• _Directions_
Emit the data below verbatim, stripping out any pictures.

• _Data section_
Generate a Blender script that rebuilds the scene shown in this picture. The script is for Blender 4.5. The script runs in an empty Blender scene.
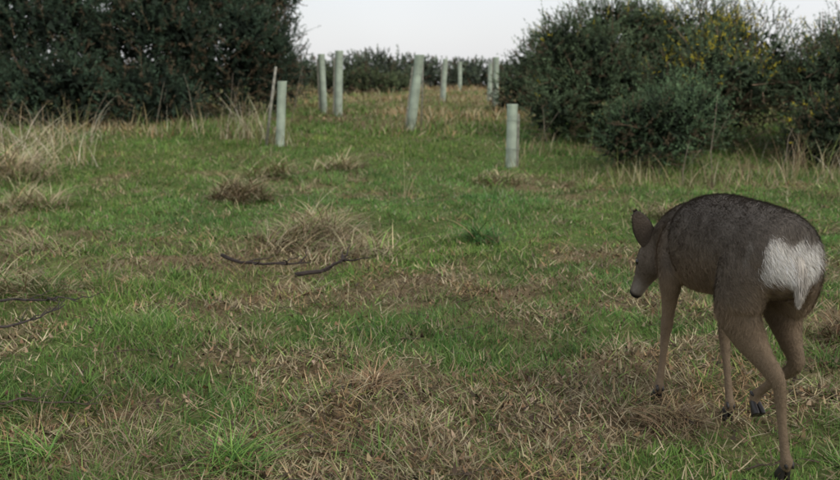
import bpy, math, numpy as np
from mathutils import Vector
rng=np.random.default_rng(7)
sc=bpy.context.scene
sc.view_settings.view_transform='Standard'; sc.view_settings.look='None'; sc.view_settings.exposure=0
# ---------------------------------------------------------------- noise
TAB=np.random.default_rng(3).random((256,256))
def vn(x,y):
    x=np.asarray(x,float);y=np.asarray(y,float)
    xi=np.floor(x).astype(int);yi=np.floor(y).astype(int);fx=x-xi;fy=y-yi
    fx=fx*fx*(3-2*fx);fy=fy*fy*(3-2*fy)
    a=TAB[xi&255,yi&255];b=TAB[(xi+1)&255,yi&255];c=TAB[xi&255,(yi+1)&255];d=TAB[(xi+1)&255,(yi+1)&255]
    return (a*(1-fx)+b*fx)*(1-fy)+(c*(1-fx)+d*fx)*fy
def fbm(x,y,s,o=3,off=0):
    v=0;amp=1;t=0
    for k in range(o):
        v=v+amp*vn(x/s+off+17*k,y/s+off*1.7+31*k);t+=amp;amp*=.5;s=s*.5
    return v/t
def sstep(a,b,x):
    t=np.clip((x-a)/(b-a),0,1);return t*t*(3-2*t)
def gz(x,y):
    x=np.asarray(x,float);y=np.asarray(y,float)
    base=np.interp(y,[-50,9,10.7,12.5,14.4,17,24,38,60,500],[0,0,.07,.21,.36,.53,.62,1.0,1.25,1.4])
    deer=np.exp(-(((x-.93)/.5)**2+((y-2.5)/.6)**2))
    far=sstep(60,20,y)
    b=(fbm(x,y,1.3,2,5)-.5)*.10+(fbm(x,y,.28,2,9)-.5)*.08
    return base+b*(1-deer)*far+.0
def brown(x,y):
    n=.55*fbm(x,y,.8,3,2)+.45*fbm(x,y,.22,3,22)
    g=lambda cx,cy,rx,ry:np.exp(-(((x-cx)/rx)**2+((y-cy)/ry)**2))
    p=.49+0*x
    p=p+.03*sstep(3.6,2.6,y)
    p=p+.09*g(.5,4.4,1.4,.9)+.08*g(-.1,2.6,.6,.5)+.08*g(1.6,3.4,.8,1.0)+.05*g(-.9,2.6,.5,.4)
    p=p-.10*g(-1.3,3.6,.7,.7)-.05*g(-.9,4.6,.5,.3)-.05*g(1.0,6.0,1.0,.7)
    p=p-.18*sstep(4.8,7.0,y)*sstep(17,13,y)
    p=p+.10*g(-1.6,8,.4,.4)+.13*g(-.7,5.7,.5,.5)+.10*g(-1.0,9.8,.9,.4)+.12*g(.9,9.3,.7,.3)+.12*g(-3.4,7.2,.6,.6)+.16*g(3.1,9.3,1.2,.7)+.1*g(.1,8.2,.5,.3)+.1*g(2.2,7.2,.5,.4)
    p=p+.10*sstep(14,18,y)
    return sstep(.34,.66,n*1.0+p-.49)
# ---------------------------------------------------------------- mesh helper
def add_mesh(name,V,F,col=None,mat=None,smooth=True,parent=None):
    V=np.asarray(V,np.float32).reshape(-1,3)
    me=bpy.data.meshes.new(name)
    if isinstance(F,np.ndarray):
        k=F.shape[1];n=F.shape[0]
        me.vertices.add(len(V));me.vertices.foreach_set('co',V.ravel())
        me.loops.add(n*k);me.loops.foreach_set('vertex_index',F.astype(np.int32).ravel())
        me.polygons.add(n);me.polygons.foreach_set('loop_start',np.arange(0,n*k,k,dtype=np.int32))
        me.update(calc_edges=True)
    else:
        me.from_pydata([tuple(map(float,v)) for v in V],[],F);me.update()
    if smooth: me.polygons.foreach_set('use_smooth',np.ones(len(me.polygons),bool))
    if col is not None:
        a=me.color_attributes.new('col','FLOAT_COLOR','POINT')
        c=np.ones((len(V),4),np.float32);c[:,:3]=col
        a.data.foreach_set('color',c.ravel())
    ob=bpy.data.objects.new(name,me);sc.collection.objects.link(ob)
    if mat: me.materials.append(mat)
    if parent: ob.parent=parent
    return ob
def empty(name,loc=(0,0,0)):
    e=bpy.data.objects.new(name,None);e.location=loc;e.empty_display_size=.1;sc.collection.objects.link(e);return e
# ---------------------------------------------------------------- materials
def mat_attr(name,rough=.8,trans=0.0,spec=.2,noise=0,nscale=30,bump=0,bscale=60):
    m=bpy.data.materials.new(name);m.use_nodes=True;nt=m.node_tree;N=nt.nodes;L=nt.links
    p=N['Principled BSDF'];out=N['Material Output']
    at=N.new('ShaderNodeAttribute');at.attribute_name='col'
    c=at.outputs['Color']
    if noise:
        tc=N.new('ShaderNodeTexCoord')
        nz=N.new('ShaderNodeTexNoise');nz.inputs['Scale'].default_value=nscale;nz.inputs['Detail'].default_value=5
        L.new(tc.outputs['Object'],nz.inputs['Vector'])
        mr=N.new('ShaderNodeMapRange');mr.inputs[1].default_value=.25;mr.inputs[2].default_value=.75
        mr.inputs[3].default_value=1-noise;mr.inputs[4].default_value=1+noise;L.new(nz.outputs['Fac'],mr.inputs[0])
        mx=N.new('ShaderNodeVectorMath');mx.operation='SCALE';L.new(c,mx.inputs[0]);L.new(mr.outputs[0],mx.inputs['Scale'])
        c=mx.outputs[0]
    L.new(c,p.inputs['Base Color']);p.inputs['Roughness'].default_value=rough;p.inputs['Specular IOR Level'].default_value=spec
    if bump:
        tc=N.new('ShaderNodeTexCoord');nb=N.new('ShaderNodeTexNoise');nb.inputs['Scale'].default_value=bscale;nb.inputs['Detail'].default_value=6
        L.new(tc.outputs['Object'],nb.inputs['Vector'])
        bp=N.new('ShaderNodeBump');bp.inputs['Strength'].default_value=bump;bp.inputs['Distance'].default_value=.02
        L.new(nb.outputs['Fac'],bp.inputs['Height']);L.new(bp.outputs[0],p.inputs['Normal'])
    if trans:
        t=N.new('ShaderNodeBsdfTranslucent');L.new(c,t.inputs['Color'])
        ms=N.new('ShaderNodeMixShader');ms.inputs[0].default_value=trans
        L.new(p.outputs[0],ms.inputs[1]);L.new(t.outputs[0],ms.inputs[2]);L.new(ms.outputs[0],out.inputs['Surface'])
    return m
M_grass=mat_attr('grass_blades',.7,.3,.15)
M_dead=mat_attr('dead_grass',.9,0,.08)
M_gorse=mat_attr('gorse_foliage',.75,0,.12)
M_ground=mat_attr('ground_soil',.95,0,.1,noise=.45,nscale=45,bump=.8,bscale=70)
M_wood=mat_attr('twig_wood',.85,0,.15,noise=.3,nscale=40,bump=.4)
M_fur=mat_attr('deer_coat',.75,0,.2,noise=.15,nscale=60,bump=.3,bscale=150)
M_hair=mat_attr('deer_hair',.75,0,.15)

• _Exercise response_
Generate a Blender script that rebuilds the scene shown in this picture. The script is for Blender 4.5. The script runs in an empty Blender scene.
import bpy, math, numpy as np
from mathutils import Vector
rng=np.random.default_rng(7)
sc=bpy.context.scene
sc.view_settings.view_transform='Standard'; sc.view_settings.look='None'; sc.view_settings.exposure=0
# ---------------------------------------------------------------- noise
TAB=np.random.default_rng(3).random((256,256))
def vn(x,y):
    x=np.asarray(x,float);y=np.asarray(y,float)
    xi=np.floor(x).astype(int);yi=np.floor(y).astype(int);fx=x-xi;fy=y-yi
    fx=fx*fx*(3-2*fx);fy=fy*fy*(3-2*fy)
    a=TAB[xi&255,yi&255];b=TAB[(xi+1)&255,yi&255];c=TAB[xi&255,(yi+1)&255];d=TAB[(xi+1)&255,(yi+1)&255]
    return (a*(1-fx)+b*fx)*(1-fy)+(c*(1-fx)+d*fx)*fy
def fbm(x,y,s,o=3,off=0):
    v=0;amp=1;t=0
    for k in range(o):
        v=v+amp*vn(x/s+off+17*k,y/s+off*1.7+31*k);t+=amp;amp*=.5;s=s*.5
    return v/t
def sstep(a,b,x):
    t=np.clip((x-a)/(b-a),0,1);return t*t*(3-2*t)
def gz(x,y):
    x=np.asarray(x,float);y=np.asarray(y,float)
    base=np.interp(y,[-50,9,10.7,12.5,14.4,17,24,38,60,500],[0,0,.07,.21,.36,.53,.62,1.0,1.25,1.4])
    deer=np.exp(-(((x-.93)/.5)**2+((y-2.5)/.6)**2))
    far=sstep(60,20,y)
    b=(fbm(x,y,1.3,2,5)-.5)*.10+(fbm(x,y,.28,2,9)-.5)*.08
    return base+b*(1-deer)*far+.0
def brown(x,y):
    n=.55*fbm(x,y,.8,3,2)+.45*fbm(x,y,.22,3,22)
    g=lambda cx,cy,rx,ry:np.exp(-(((x-cx)/rx)**2+((y-cy)/ry)**2))
    p=.49+0*x
    p=p+.03*sstep(3.6,2.6,y)
    p=p+.09*g(.5,4.4,1.4,.9)+.08*g(-.1,2.6,.6,.5)+.08*g(1.6,3.4,.8,1.0)+.05*g(-.9,2.6,.5,.4)
    p=p-.10*g(-1.3,3.6,.7,.7)-.05*g(-.9,4.6,.5,.3)-.05*g(1.0,6.0,1.0,.7)
    p=p-.18*sstep(4.8,7.0,y)*sstep(17,13,y)
    p=p+.10*g(-1.6,8,.4,.4)+.13*g(-.7,5.7,.5,.5)+.10*g(-1.0,9.8,.9,.4)+.12*g(.9,9.3,.7,.3)+.12*g(-3.4,7.2,.6,.6)+.16*g(3.1,9.3,1.2,.7)+.1*g(.1,8.2,.5,.3)+.1*g(2.2,7.2,.5,.4)
    p=p+.10*sstep(14,18,y)
    return sstep(.34,.66,n*1.0+p-.49)
# ---------------------------------------------------------------- mesh helper
def add_mesh(name,V,F,col=None,mat=None,smooth=True,parent=None):
    V=np.asarray(V,np.float32).reshape(-1,3)
    me=bpy.data.meshes.new(name)
    if isinstance(F,np.ndarray):
        k=F.shape[1];n=F.shape[0]
        me.vertices.add(len(V));me.vertices.foreach_set('co',V.ravel())
        me.loops.add(n*k);me.loops.foreach_set('vertex_index',F.astype(np.int32).ravel())
        me.polygons.add(n);me.polygons.foreach_set('loop_start',np.arange(0,n*k,k,dtype=np.int32))
        me.update(calc_edges=True)
    else:
        me.from_pydata([tuple(map(float,v)) for v in V],[],F);me.update()
    if smooth: me.polygons.foreach_set('use_smooth',np.ones(len(me.polygons),bool))
    if col is not None:
        a=me.color_attributes.new('col','FLOAT_COLOR','POINT')
        c=np.ones((len(V),4),np.float32);c[:,:3]=col
        a.data.foreach_set('color',c.ravel())
    ob=bpy.data.objects.new(name,me);sc.collection.objects.link(ob)
    if mat: me.materials.append(mat)
    if parent: ob.parent=parent
    return ob
def empty(name,loc=(0,0,0)):
    e=bpy.data.objects.new(name,None);e.location=loc;e.empty_display_size=.1;sc.collection.objects.link(e);return e
# ---------------------------------------------------------------- materials
def mat_attr(name,rough=.8,trans=0.0,spec=.2,noise=0,nscale=30,bump=0,bscale=60):
    m=bpy.data.materials.new(name);m.use_nodes=True;nt=m.node_tree;N=nt.nodes;L=nt.links
    p=N['Principled BSDF'];out=N['Material Output']
    at=N.new('ShaderNodeAttribute');at.attribute_name='col'
    c=at.outputs['Color']
    if noise:
        tc=N.new('ShaderNodeTexCoord')
        nz=N.new('ShaderNodeTexNoise');nz.inputs['Scale'].default_value=nscale;nz.inputs['Detail'].default_value=5
        L.new(tc.outputs['Object'],nz.inputs['Vector'])
        mr=N.new('ShaderNodeMapRange');mr.inputs[1].default_value=.25;mr.inputs[2].default_value=.75
        mr.inputs[3].default_value=1-noise;mr.inputs[4].default_value=1+noise;L.new(nz.outputs['Fac'],mr.inputs[0])
        mx=N.new('ShaderNodeVectorMath');mx.operation='SCALE';L.new(c,mx.inputs[0]);L.new(mr.outputs[0],mx.inputs['Scale'])
        c=mx.outputs[0]
    L.new(c,p.inputs['Base Color']);p.inputs['Roughness'].default_value=rough;p.inputs['Specular IOR Level'].default_value=spec
    if bump:
        tc=N.new('ShaderNodeTexCoord');nb=N.new('ShaderNodeTexNoise');nb.inputs['Scale'].default_value=bscale;nb.inputs['Detail'].default_value=6
        L.new(tc.outputs['Object'],nb.inputs['Vector'])
        bp=N.new('ShaderNodeBump');bp.inputs['Strength'].default_value=bump;bp.inputs['Distance'].default_value=.02
        L.new(nb.outputs['Fac'],bp.inputs['Height']);L.new(bp.outputs[0],p.inputs['Normal'])
    if trans:
        t=N.new('ShaderNodeBsdfTranslucent');L.new(c,t.inputs['Color'])
        ms=N.new('ShaderNodeMixShader');ms.inputs[0].default_value=trans
        L.new(p.outputs[0],ms.inputs[1]);L.new(t.outputs[0],ms.inputs[2]);L.new(ms.outputs[0],out.inputs['Surface'])
    return m
M_grass=mat_attr('grass_blades',.7,.3,.15)
M_dead=mat_attr('dead_grass',.9,0,.08)
M_gorse=mat_attr('gorse_foliage',.75,0,.12)
M_ground=mat_attr('ground_soil',.95,0,.1,noise=.45,nscale=45,bump=.8,bscale=70)
M_wood=mat_attr('twig_wood',.85,0,.15,noise=.3,nscale=40,bump=.4)
M_fur=mat_attr('deer_coat',.75,0,.2,noise=.15,nscale=60,bump=.3,bscale=150)
M_hair=mat_attr('deer_hair',.75,0,.15)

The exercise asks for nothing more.